Finalmente, podemos ter crescido de forma exemplar. Tínhamos óptimas notas, tornámo-nos grandes desportistas, soubemos sempre o que dizer e o que fazer. Toda a gente nos via como exemplos para irmãos, colegas e amigos. Ficámos adultos no corpo de uma criança. Não podíamos desiludir ninguém. Os nossos cuidadores facilmente concluíram (erradamente) que “estávamos orientados”, que não precisávamos de colo e repetiram a perigosa frase “não dá trabalho nenhum”. Tudo era perfeito em nós. Os problemas surgiram quando nos apercebemos que também falhávamos. Que éramos humanos. E podemos então ter ficado com uma parte em nós que precisa de fazer birras como adultos. A de uma criança que foi empurrada para a frente.
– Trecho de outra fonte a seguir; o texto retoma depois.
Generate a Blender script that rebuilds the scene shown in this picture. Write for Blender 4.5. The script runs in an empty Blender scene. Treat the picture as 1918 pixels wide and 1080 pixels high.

Ainda que a reacção mais imediata que tenhamos perante a birra frequente de um adulto seja o afastamento ou o confronto, temos de ir bem mais além. Precisamos de ser empáticos e sentir o que a pessoa procura obter quando tem comportamentos que acabam por lhe causar problemas a si mesma. Muito do meu trabalho e dos meus colegas é ajudar as pessoas a reparar as falhas da sua construção emocional. Olharmos para o edifício da identidade, sentirmos o que o levou a ser dessa forma (adaptação, sobrevivência, ausência de alternativas) e os seus efeitos no aqui e agora (baixa satisfação geral, ansiedade, relações conflituosas, depressão, problemas no controlo de impulsos e outros). Percorremos a maneira como nos vemos, como vemos o mundo e como vemos as pessoas. É preciso sentir sem condições, ganhando e aplicando ferramentas de construção humana. Para, então, reconstruirmos o edifício e corrigirmos as falhas que não pedimos à vida para ter. Vamos sempre a tempo.

Somos adultos, sim, mas nunca deixaremos de ser um pouco daquela criança. Até ao dia em que já não precisamos de fazer birras. Tivemos a possibilidade de crescer. Sorrindo.